■ GOAL OF THE EXERCISE
Look at the data below and print exactly the lines from its first line through the line with "lo_['label'] = 'dark vertical lettering'"; the pictures stay out of the copy.

■ DATASET SECTION
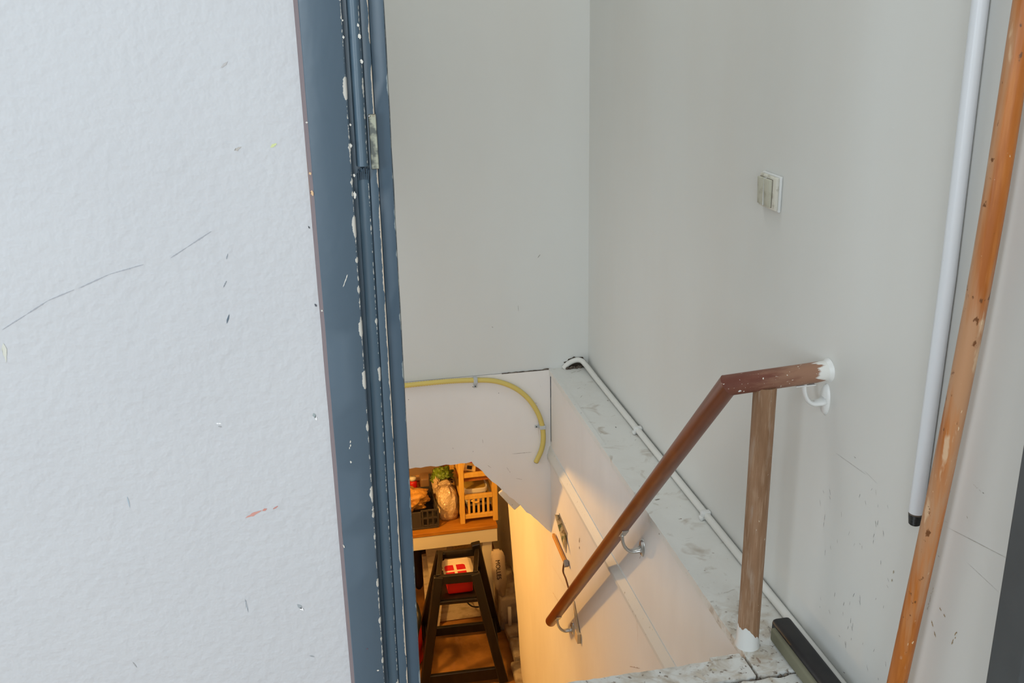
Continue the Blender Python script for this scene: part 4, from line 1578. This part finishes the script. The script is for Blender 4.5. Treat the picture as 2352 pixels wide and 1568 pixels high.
me = bpy.data.meshes.new_from_object(to.evaluated_get(dg))
bpy.data.objects.remove(to, do_unlink=True)
lx = Vector((.06, 0, -1)).normalized()
mt = Matrix((lx, Vector((0, -1, 0)).cross(lx), Vector((0, -1, 0)))).transposed().to_4x4()
mt.translation = Vector((.787, 4.5925, -1.562))
me.transform(mt)
me.materials.clear()
me.materials.append(M['dark_print'])
lo_ = bpy.data.objects.new('lettering', me)
COL.objects.link(lo_)
lo_.parent = sk
lo_.matrix_parent_inverse = Matrix.Translation(sk.location).inverted()
lo_['label'] = 'dark vertical lettering'

# short white tube on the footing
bm = bmesh.new()
tube(bm, [(.850, 4.550, -1.943), (.853, 4.572, -1.845)], .010, 12)
tag(link('short_tube', bm, 'tub', smooth=True), 'short pale tube standing against the footing stones behind the chair leg', 'tube')

# vacuum cleaner mostly hidden behind the door frame
vc = thing('red_vacuum', (.27, 4.45, -2.0), 'red drum vacuum cleaner mostly hidden behind the blue door frame', 'vacuum cleaner')
vx = at(969, 1450, 'y', 4.45).x - .150
bm = bmesh.new()
tube(bm, [(vx, 4.45, -1.985), (vx, 4.45, -1.975), (vx, 4.45, -1.80), (vx, 4.45, -1.78)], .15, 32, True, None, None, [.14, .15, .15, .145])
sharp(link('drum', bm, 'red', vc, smooth=True))
bm = bmesh.new()
tube(bm, [(vx, 4.45, -1.78), (vx, 4.45, -1.72), (vx, 4.45, -1.68)], .15, 32, True, None, None, [.15, .14, .08])
sharp(link('lid', bm, 'dark_plastic', vc, smooth=True))
for sx in (-1, 1):
    bm = bmesh.new()
    tube(bm, [(vx + sx * .12 - .015, 4.42, -1.965), (vx + sx * .12 + .015, 4.42, -1.965)], .035, 16)
    link('wheel', bm, 'dark_plastic', vc, smooth=True)
bm = bmesh.new()
tube(bm, bez([(vx + .02, 4.40, -1.70), at(946, 1385, 'y', 4.36), at(958, 1404, 'y', 4.32), at(958, 1440, 'y', 4.28), (vx + .02, 4.22, -1.983), (vx - .14, 4.22, -1.983)], 40), .015, 12)
link('hose', bm, 'dark_plastic', vc, smooth=True)['label'] = 'black ribbed hose'
bm = bmesh.new()
tube(bm, bez([at(1060, 1360, 'y', 4.72), at(1068, 1374, 'y', 4.70), at(1076, 1386, 'y', 4.70), at(1088, 1393, 'y', 4.70), at(1108, 1392, 'y', 4.70), at(1126, 1384, 'y', 4.70)], 24), .004, 8)
tag(link('black_cable', bm, 'dark_plastic', smooth=True), 'thin black cable looping in front of the whitewashed board', 'cable')

# bulb holder for the basement lamp (hidden behind the door frame)
lp_ = thing('pendant_bulb', (-.30, 3.90, -.45), 'bare warm bulb hanging from the basement ceiling', 'lamp')
bm = bmesh.new()
tube(bm, [(-.30, 3.90, -.30), (-.30, 3.90, -.39)], .004, 8)
link('cord', bm, 'dark_plastic', lp_, smooth=True)
bm = bmesh.new()
tube(bm, [(-.30, 3.90, -.36), (-.30, 3.90, -.408)], .02, 16)
link('socket', bm, 'dark_plastic', lp_, smooth=True)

■ FINISHED EXERCISE
Continue the Blender Python script for this scene: part 4, from line 1578. This part finishes the script. The script is for Blender 4.5. Treat the picture as 2352 pixels wide and 1568 pixels high.
me = bpy.data.meshes.new_from_object(to.evaluated_get(dg))
bpy.data.objects.remove(to, do_unlink=True)
lx = Vector((.06, 0, -1)).normalized()
mt = Matrix((lx, Vector((0, -1, 0)).cross(lx), Vector((0, -1, 0)))).transposed().to_4x4()
mt.translation = Vector((.787, 4.5925, -1.562))
me.transform(mt)
me.materials.clear()
me.materials.append(M['dark_print'])
lo_ = bpy.data.objects.new('lettering', me)
COL.objects.link(lo_)
lo_.parent = sk
lo_.matrix_parent_inverse = Matrix.Translation(sk.location).inverted()
lo_['label'] = 'dark vertical lettering'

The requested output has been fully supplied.